I worry about the kind of support that developing teachers get at schools that are emphasizing communication with parents over communication with students and that are eliminating programs that connect those still-learning teachers with teacher-coaches who have developed skills and tools for helping them to address the needs and challenges that they themselves identify: simply putting teachers together in groups does not guarantee the kind of teacher support that skilled coaches can responsively and effectively provide. In the absence of such programs, I am excited about Massachusetts' having received one of the National Education Association's (NEA's) Great Public Schools Fund grants that can support the development of programs that support teachers to become "top-notch" with the help of colleagues with whom they work every day. If such programs can offer opportunities for growth for both the supported and the supporting educators, gains in professional status, financial rewards, faculty morale-boosting, and authentic connection among colleagues, we may have a shot at attracting and keeping more nonwhite teachers.***
The more we can recognize that the diversifying of the Massachusetts teacher force depends on one or more of the following--
- financial support and incentives;
- post-collegiate educational support and incentives;
- school-based professional support and incentives;
- schools' and districts' active (vs. philosophical) commitment to the idea that top-notch teachers must and can only develop over time; and
- schools' and districts' active (vs. philosophical) commitment not just to diversity as a demographic reality, but to understanding the experiences of, and supporting, their nonwhite students and staff members
Why not go for what we really need--a cadre of nonwhite "top-notch" teachers?

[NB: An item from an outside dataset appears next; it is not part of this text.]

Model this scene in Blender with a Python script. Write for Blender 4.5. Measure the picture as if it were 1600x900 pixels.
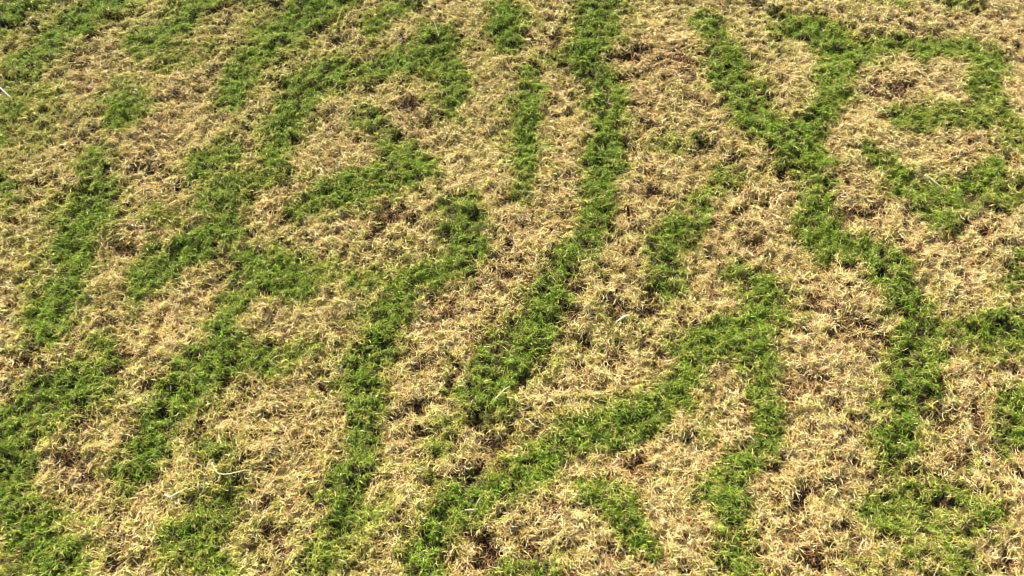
import bpy, math
import numpy as np
for o in list(bpy.data.objects): bpy.data.objects.remove(o, do_unlink=True)
scene = bpy.context.scene
C = scene.collection
R = math.radians
# ---------------------------------------------------------------- camera
CAM_H, PITCH = 1.78, 58.0
cd = bpy.data.cameras.new('camera'); cam = bpy.data.objects.new('camera', cd); C.objects.link(cam)
cd.lens = 29.5; cd.sensor_width = 36.0; cd.sensor_fit = 'HORIZONTAL'
cd.clip_start = 0.05; cd.clip_end = 2000
cam.location = (0, 0, CAM_H); cam.rotation_euler = (R(90 - PITCH), 0, 0)
scene.camera = cam
# ---------------------------------------------------------------- sky and sun
SUN_EL, SUN_AZ = 36.0, -28.0          # azimuth measured from +Y (away from the camera) towards +X
w = bpy.data.worlds.new('World'); scene.world = w; w.use_nodes = True
nt = w.node_tree; bg = nt.nodes['Background']
sky = nt.nodes.new('ShaderNodeTexSky'); sky.sky_type = 'NISHITA'; sky.sun_disc = False
sky.sun_elevation = R(SUN_EL); sky.sun_rotation = R(SUN_AZ)
nt.links.new(sky.outputs[0], bg.inputs[0]); bg.inputs[1].default_value = 0.05
sl = bpy.data.lights.new('sun', 'SUN'); so = bpy.data.objects.new('sun', sl); C.objects.link(so)
sl.energy = 5.0; sl.angle = R(0.5); sl.color = (1, .93, .77)
so.rotation_euler = (R(90 - SUN_EL), 0, R(180 - SUN_AZ))
so.location = (0, 0, 5)
scene.view_settings.view_transform = 'Standard'; scene.view_settings.look = 'None'
scene.view_settings.exposure = 1.54; scene.view_settings.gamma = 1
scene.render.engine = 'CYCLES'
scene.cycles.max_bounces = 5
scene.cycles.pixel_filter_type = 'BLACKMAN_HARRIS'; scene.cycles.filter_width = 1.0
# ---------------------------------------------------------------- the pattern of the lawn, in metres on the ground
# BANDS: runs of living green grass as (x, y, half width, strength); HOLLOWS: thin brown spots (x, y, radius)
BANDS = [
  [(-1.601,2.104,0.07,1),(-1.552,2.169,0.065,1)],
  [(-1.278,2.209,0.071,1),(-1.329,2.133,0.069,1),(-1.369,2.06,0.061,1),(-1.413,1.974,0.071,1),(-1.445,1.919,0.059,1)],
  [(-1.442,1.878,0.043,0.6),(-1.44,1.748,0.048,0.6),(-1.454,1.648,0.049,0.7)],
  [(-1.364,1.773,0.057,0.5),(-1.362,1.799,0.048,0.5)],
  [(-0.958,2.194,0.059,0.8),(-1.016,2.178,0.066,0.8)],
  [(-1.028,2.089,0.056,1),(-1.101,2.017,0.072,1),(-1.121,1.974,0.05,1)],
  [(-1.069,1.919,0.051,0.6),(-1.002,1.919,0.052,0.6),(-0.95,1.946,0.047,0.5)],
  [(-1.121,1.773,0.053,0.8),(-1.128,1.727,0.063,1),(-1.143,1.677,0.037,1),(-1.087,1.672,0.041,0.8)],
  [(-0.562,2.209,0.067,1),(-0.642,2.118,0.072,1),(-0.712,2.045,0.075,1),(-0.768,1.96,0.07,1),(-0.802,1.878,0.053,1),(-0.815,1.786,0.041,1),(-0.811,1.71,0.028,0.7)],
  [(-0.846,2.194,0.034,0.6),(-0.811,2.169,0.033,0.6)],
  [(-1.394,1.461,0.026,1),(-1.366,1.417,0.035,1),(-1.357,1.363,0.031,0.5)],
  [(-1.159,1.564,0.037,0.8),(-1.155,1.479,0.031,0.8),(-1.103,1.417,0.05,1),(-1.121,1.353,0.074,1),(-1.137,1.29,0.068,1),(-1.148,1.239,0.042,1),(-1.113,1.17,0.042,0.8),(-1.124,1.112,0.057,1),(-1.123,1.038,0.064,1),(-1.135,0.988,0.046,0.9)],
  [(-0.816,1.541,0.049,0.9),(-0.86,1.495,0.048,0.9)],
  [(-0.651,1.502,0.043,0.7),(-0.721,1.45,0.048,0.7),(-0.778,1.428,0.049,0.85),(-0.773,1.353,0.041,0.8),(-0.735,1.286,0.03,1)],
  [(-0.736,1.29,0.04,1),(-0.826,1.239,0.044,1),(-0.889,1.189,0.051,1),(-0.925,1.131,0.041,1),(-0.939,1.103,0.024,0.8)],
  [(-0.951,1.353,0.029,0.5),(-0.868,1.321,0.028,0.5)],
  [(-0.642,1.564,0.038,0.9),(-0.659,1.502,0.039,0.7),(-0.693,1.439,0.036,0.6),(-0.736,1.385,0.04,0.7)],
  [(-0.216,2.017,0.062,1),(-0.309,1.933,0.056,1),(-0.402,1.892,0.042,1),(-0.497,1.878,0.057,1),(-0.57,1.851,0.06,1),(-0.618,1.786,0.058,1),(-0.636,1.71,0.053,1),(-0.653,1.636,0.045,1),(-0.655,1.553,0.035,0.9)],
  [(-0.232,1.933,0.049,1),(-0.186,1.851,0.054,1),(-0.174,1.773,0.046,1),(-0.184,1.71,0.028,0.8)],
  [(-0.325,2.178,0.05,0.7),(-0.384,2.148,0.047,0.8),(-0.436,2.06,0.038,0.9)],
  [(-0.024,2.148,0.05,1),(-0.02,2.074,0.058,1),(-0.01,1.988,0.041,1)],
  [(-0.408,1.697,0.038,0.8),(-0.359,1.636,0.035,0.8),(-0.36,1.6,0.032,0.6),(-0.312,1.557,0.048,1),(-0.261,1.518,0.043,1),(-0.298,1.484,0.051,1),(-0.365,1.45,0.051,1),(-0.424,1.435,0.046,1),(-0.483,1.417,0.046,1),(-0.53,1.385,0.045,1),(-0.574,1.353,0.031,1)],
  [(-0.145,1.378,0.043,1),(-0.132,1.331,0.05,1),(-0.103,1.269,0.051,1),(-0.128,1.209,0.054,1),(-0.179,1.179,0.052,1),(-0.242,1.15,0.047,1),(-0.272,1.112,0.04,1),(-0.297,1.056,0.043,1),(-0.313,1.02,0.038,1),(-0.33,0.949,0.041,1),(-0.362,0.881,0.051,1),(-0.338,0.815,0.036,1),(-0.327,0.752,0.03,1),(-0.342,0.706,0.037,1),(-0.356,0.646,0.043,1),(-0.372,0.588,0.046,1),(-0.348,0.532,0.046,0.8),(-0.375,0.465,0.044,0.65),(-0.409,0.419,0.043,0.65)],
  [(-0.676,1.209,0.042,1),(-0.658,1.17,0.056,1),(-0.598,1.15,0.058,1),(-0.536,1.108,0.042,1)],
  [(-0.679,1.103,0.037,1),(-0.699,1.038,0.035,1),(-0.697,0.967,0.043,1),(-0.692,0.915,0.057,1),(-0.747,0.848,0.065,1),(-0.781,0.783,0.058,1),(-0.794,0.721,0.047,1),(-0.821,0.683,0.037,1),(-0.83,0.646,0.03,1),(-0.849,0.605,0.023,1)],
  [(-0.683,0.906,0.043,1),(-0.608,0.915,0.039,0.9),(-0.55,0.929,0.036,0.8),(-0.484,0.949,0.029,0.6)],
  [(-0.536,1.17,0.039,0.7),(-0.436,1.15,0.031,0.7),(-0.339,1.147,0.028,0.7)],
  [(0.061,1.865,0.036,0.9),(0.047,1.773,0.039,1),(0.036,1.648,0.045,1),(0.044,1.553,0.044,1),(0.035,1.461,0.04,0.9),(0.014,1.395,0.033,0.7)],
  [(0.294,2.163,0.061,1),(0.269,2.074,0.075,1),(0.224,1.974,0.057,1),(0.202,1.905,0.053,1),(0.257,1.865,0.053,1),(0.275,1.786,0.048,1),(0.276,1.697,0.045,1),(0.261,1.6,0.048,1),(0.255,1.507,0.054,1),(0.241,1.417,0.043,1),(0.229,1.342,0.046,1),(0.196,1.269,0.047,1),(0.148,1.209,0.044,1),(0.105,1.15,0.038,1),(0.079,1.075,0.047,1),(0.047,1.002,0.057,1),(0,0.932,0.064,1),(-0.053,0.873,0.056,1),(-0.074,0.815,0.04,1),(-0.029,0.791,0.029,0.9)],
  [(0.077,1.919,0.039,0.6),(0.165,1.946,0.044,0.6)],
  [(-0.081,0.807,0.023,0.6),(-0.145,0.729,0.022,0.6),(-0.172,0.691,0.022,0.7)],
  [(-0.169,0.628,0.015,0.7),(-0.174,0.623,0.015,0.7)],
  [(0.603,1.473,0.04,0.6),(0.543,1.417,0.038,0.7),(0.48,1.321,0.04,0.9),(0.433,1.269,0.047,1),(0.394,1.209,0.054,1),(0.404,1.122,0.041,1),(0.405,1.084,0.027,0.7)],
  [(0.358,1.273,0.027,0.7),(0.373,1.249,0.031,0.8)],
  [(0.598,2.118,0.043,1),(0.619,2.017,0.047,1),(0.636,1.919,0.059,1),(0.657,1.799,0.063,1),(0.687,1.722,0.051,1),(0.725,1.636,0.048,1),(0.787,1.576,0.072,1),(0.832,1.511,0.057,1),(0.832,1.439,0.029,0.9),(0.802,1.331,0.051,1),(0.819,1.269,0.066,1),(0.859,1.225,0.051,1)],
  [(0.853,2.06,0.054,1),(0.949,2.045,0.066,1),(0.983,1.988,0.057,1),(1.031,1.938,0.043,1),(0.978,1.878,0.048,1),(0.928,1.773,0.042,1),(0.873,1.697,0.044,1),(0.809,1.619,0.039,1)],
  [(1.045,1.938,0.038,0.9),(1.173,1.988,0.041,0.9),(1.267,1.974,0.042,0.9),(1.359,1.955,0.054,1),(1.43,1.919,0.055,1),(1.391,1.851,0.044,1),(1.36,1.773,0.043,0.9),(1.374,1.685,0.051,0.8),(1.419,1.624,0.053,0.8)],
  [(1.162,2.194,0.039,0.7),(1.26,2.181,0.039,0.7)],
  [(1.393,2.185,0.038,0.6),(1.467,2.194,0.038,0.6)],
  [(1.114,1.685,0.042,0.9),(1.169,1.672,0.041,0.8),(1.288,1.702,0.037,0.9),(1.372,1.677,0.044,0.8),(1.433,1.612,0.042,0.8)],
  [(1.023,1.53,0.047,0.9),(1.05,1.479,0.048,0.9),(1.105,1.422,0.048,0.9),(1.188,1.411,0.048,1),(1.29,1.466,0.039,1),(1.343,1.511,0.026,0.8)],
  [(1.187,1.406,0.048,1),(1.249,1.385,0.041,0.9),(1.379,1.417,0.04,0.7)],
  [(1.111,1.348,0.037,0.8),(1.165,1.327,0.032,0.8)],
  [(0.931,1.205,0.053,1),(0.954,1.15,0.059,1),(0.972,1.093,0.054,1),(0.988,1.02,0.054,1),(0.985,0.949,0.057,1),(0.945,0.865,0.061,1),(0.898,0.783,0.054,1),(0.865,0.706,0.045,1),(0.844,0.661,0.025,0.9)],
  [(1.312,1.209,0.021,1),(1.28,1.17,0.03,1),(1.25,1.127,0.024,0.8)],
  [(1.033,0.967,0.031,0.6),(1.134,0.993,0.045,0.9),(1.176,0.97,0.058,1),(1.244,0.976,0.055,1)],
  [(1.141,0.941,0.025,0.9),(1.141,0.915,0.021,0.8)],
  [(1.185,0.807,0.035,0.9),(1.149,0.76,0.042,0.9),(1.128,0.706,0.037,0.9)],
  [(0.589,1.147,0.04,0.8),(0.637,1.093,0.046,1),(0.61,1.02,0.045,1),(0.542,0.984,0.045,1),(0.459,0.941,0.046,1),(0.407,0.881,0.043,1),(0.37,0.815,0.043,1),(0.307,0.768,0.041,1),(0.217,0.736,0.041,1),(0.129,0.706,0.043,1),(0.071,0.676,0.049,1),(0.014,0.631,0.036,1),(-0.056,0.588,0.041,1),(-0.11,0.56,0.05,1),(-0.15,0.519,0.046,1),(-0.174,0.465,0.042,1),(-0.174,0.406,0.038,1)],
  [(0.61,1.02,0.047,1),(0.581,0.932,0.042,0.9),(0.595,0.832,0.035,0.9),(0.575,0.752,0.033,1),(0.575,0.706,0.028,1),(0.508,0.646,0.039,0.9),(0.458,0.588,0.048,1),(0.47,0.519,0.046,0.9),(0.467,0.452,0.04,0.9),(0.5,0.406,0.034,0.9)],
  [(0.688,1.02,0.025,0.4),(0.674,1.075,0.029,0.6)],
  [(0.192,0.588,0.033,1),(0.24,0.546,0.032,1),(0.27,0.491,0.026,1),(0.293,0.471,0.02,0.8)],
  [(-0.007,0.436,0.027,0.8),(0.06,0.423,0.029,0.8)],
  [(0.767,0.539,0.038,0.75),(0.854,0.56,0.045,0.8),(0.937,0.56,0.049,0.8),(1.02,0.539,0.04,0.75)],
  [(0.945,0.491,0.04,0.65),(0.795,0.485,0.037,0.6)],
  [(0.911,0.465,0.037,0.75),(0.953,0.426,0.043,0.9)],
  [(0.858,0.691,0.036,0.8),(0.849,0.624,0.04,0.7),(0.858,0.574,0.04,0.8)],
  [(0.727,0.452,0.03,0.6),(0.741,0.426,0.03,0.5)],
  [(1.032,0.624,0.017,0.8),(1.043,0.614,0.017,0.6)],
  [(0.854,0.617,0.035,0.4),(0.847,0.646,0.032,0.6)],
  [(-0.955,0.915,0.033,0.8),(-0.975,0.865,0.057,1),(-1.04,0.828,0.06,1),(-1.086,0.783,0.052,1),(-1.135,0.752,0.048,1),(-1.147,0.698,0.052,1),(-1.11,0.646,0.045,1),(-1.096,0.574,0.043,1),(-1.048,0.519,0.038,0.9),(-0.99,0.485,0.043,1),(-0.949,0.458,0.053,1),(-0.949,0.413,0.061,1)],
  [(-0.996,0.941,0.038,0.6),(-1.015,0.898,0.037,0.8)],
  [(-1.077,0.706,0.027,0.7),(-1.083,0.631,0.026,0.8)],
  [(-0.694,0.694,0.026,0.7),(-0.633,0.673,0.025,0.6),(-0.646,0.624,0.028,0.5)],
  [(-0.596,0.581,0.032,0.5),(-0.645,0.546,0.057,0.85),(-0.674,0.485,0.051,0.9),(-0.611,0.439,0.042,0.7)],
  [(-0.6,0.452,0.035,0.4),(-0.662,0.426,0.035,0.5)],
  [(-0.288,0.546,0.027,0.5),(-0.257,0.498,0.027,0.4)],
  [(0.396,1.605,0.029,0.5),(0.523,1.612,0.025,0.6)],
  [(0.451,1.799,0.032,0.4),(0.487,1.786,0.027,0.4)],
  [(-1.363,1.588,0.046,0.3),(-1.316,1.672,0.042,0.4)],
  [(-0.897,0.646,0.016,0.3),(-0.856,0.624,0.019,0.4)],
  [(0.44,0.783,0.021,0.4),(0.402,0.706,0.02,0.3)],
]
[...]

We really could achieve this. But encouraging and recruiting in the absence of addressing economic, professional, and cultural factors won't suffice.
* Screen shot from <http://www.newseum.org/todaysfrontpages/hr.asp?fpVname=MA_BG&ref_pge=lst>
** I wish I knew how to interpret the Asian data economically: I don't know in which economic categories Asians are proportionately or disproportionately represented.
*** I believe we need to think about the particular kinds of connections and supports nonwhite teachers might need or want as members of faculties that are predominantly white.